The installation of a massive cupola on top of the Sterling Opera House started Friday morning.
City politicians and fine art advocates said it’s symbolic of the behind-the-scenes work that has been happening to move the old performing center toward a new life.
“It’s been such a long time coming,” said Francesca Scarpa, who is co-director of Center Stage theater in Shelton.
“There seems to be a renewed spirit, and a renewed energy toward this,” Scarpa said. “I think it’s possible to get this thing up and running.”
The Cupola
The installation shut down Elizabeth Street for several Friday, while crews from Campbellsville Industries out of Kentucky secured and then lifted the two-piece cupola with a crane to the top of the building.
As of 1 p.m., the workers were still doing their thing, figuring out how best to get the thing to the top of the structure.
The cupola consists of a base structure and a copper dome topper. The project required structural tests and reinforcements be done to the Opera House building first to ensure the building was strong enough to hold the new cupola. That foundation work cost about $76,000, according to the city’s economic development director Sheila O’Malley.
The cupola itself cost $83,000, O’Malley said.
The funds for the project came from a combination of federal and state grants, and matching funds from the city, the Valley Community Foundation, the Connecticut Trust for Historic Preservation and the Katharine Matthies Foundation, according to O’Malley.

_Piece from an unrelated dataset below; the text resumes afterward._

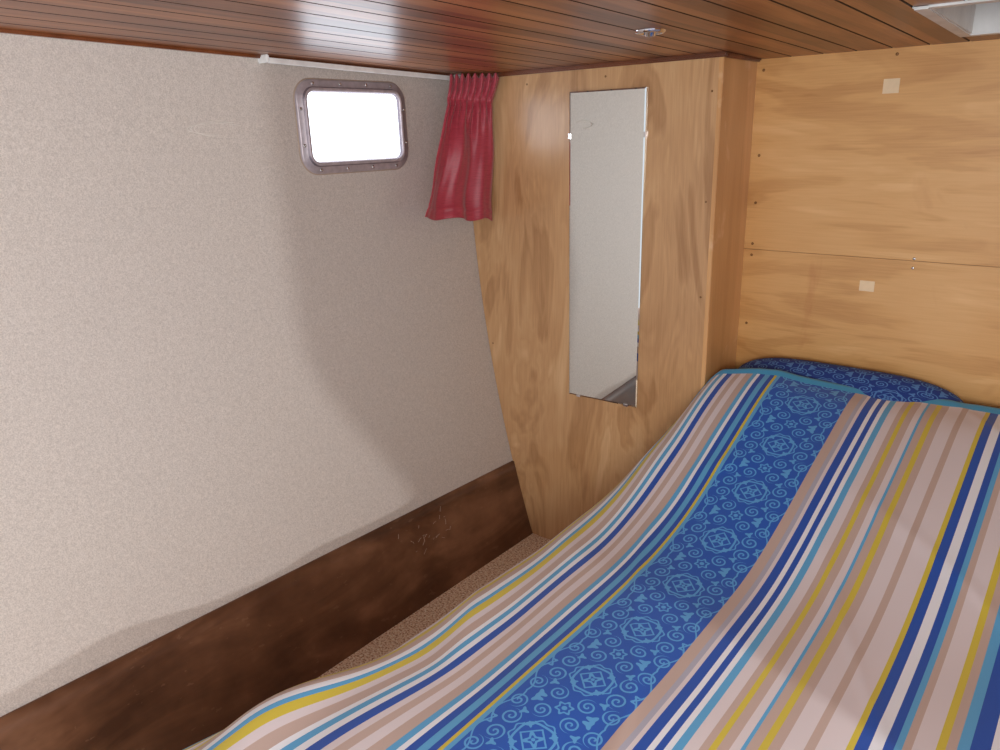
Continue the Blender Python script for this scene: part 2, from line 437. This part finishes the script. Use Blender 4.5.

The cupola was built and installed by the same company that built and installed a similar, smaller cupola for the center of the building’s roof.
Derby Mayor Anthony Staffieri said the cupola will help draw attention to the opera house, and the efforts underway there.
The Restoration Project
The Sterling Opera House theater opened in 1889 and was active until 1945, according to a press release from the City of Derby. The building once also housed the City Hall and the police station, but has been vacant since the late 1960s.
It was slated for demolition in the 1970s, but was saved by the efforts of the late Vivian Kellems, a Connecticut industrialist and patron of the arts, the press release said.
The opera house was named for the Sterling Piano Factory, which was once Derby’s largest manufacturing employer and donated two pianos to the theater.
In the early 1980s, a group formed to try to restore the building to its historic splendor, and put it back to use in the arts.
For the past several years, state and federal grants have trickled in, allowing the city to fix up the exterior of the building.
The next step is the interior, O’Malley said. The city will determine the interior design and come up with plans before going back to the state to try to get more money, O’Malley said.
Officials hope to eventually get the theater active with shows, concerts and speaking engagements again. There’s even talk of eventually having educational programs in the space, and moving toward a regional arts magnet school.
In the meantime, the city is busy marketing the place as a supernatural tourist spot. The show “Ghost Hunters” is scheduled to tape an episode inside Sterling later this month.